Now that G is fusing all the data they can possibly get on you, the problem of G thinking it's smarter than you will be even worse.
 
Try using double-double quotes.

Like this: ""search for this exact darn string""
 
But until G allows the unwashed masses....er...users to be able to specify using Regular Expressions and define the context, it's just matching strings.

Example-

"brooklyn\.php" +(php file)

Ok, so it isn't pure RE but you get the idea.
 
But until G allows the unwashed masses....er...users to be able to specify using Regular Expressions and define the context, it's just matching strings.

Example-

"brooklyn\.php" +(php file)

Ok, so it isn't pure RE but you get the idea.

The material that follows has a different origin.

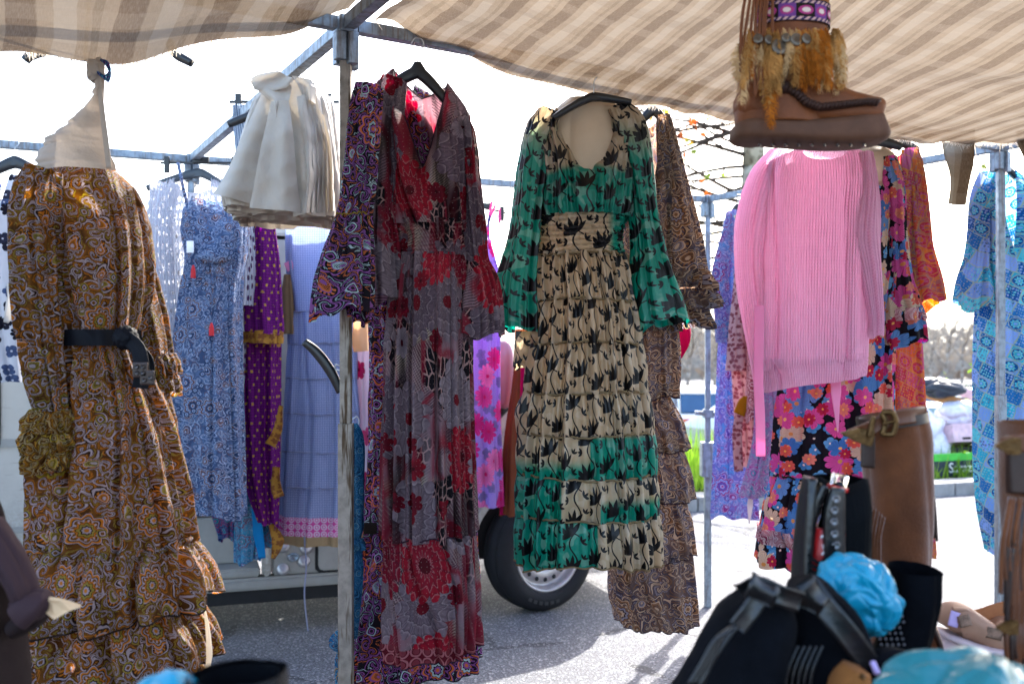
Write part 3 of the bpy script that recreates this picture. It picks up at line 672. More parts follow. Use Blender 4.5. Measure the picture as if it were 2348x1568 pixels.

Well, Google isn't the only engine around :)

I wonder if DuckDuckGo would do a better job of it (without trying it myself.)
 
Datapoint: Google dropped the + for exact match when they launched Google+

You are required by law to have to go 4 pages in to your results to see something that isn't a link farm.
 
Go to the tools page and disable and delete all your past searches. That'll do it.
 
I miss ftpsearch....I think it used to be ftpsearch.ntnu.no or something. Was perfect for searching for a specific file. I don't know that anything like that exists anymore.
 
I don't think php is a proper domain. But a code designation like html.
So Google is returning hits with both "Brooklyn" and "php" in them.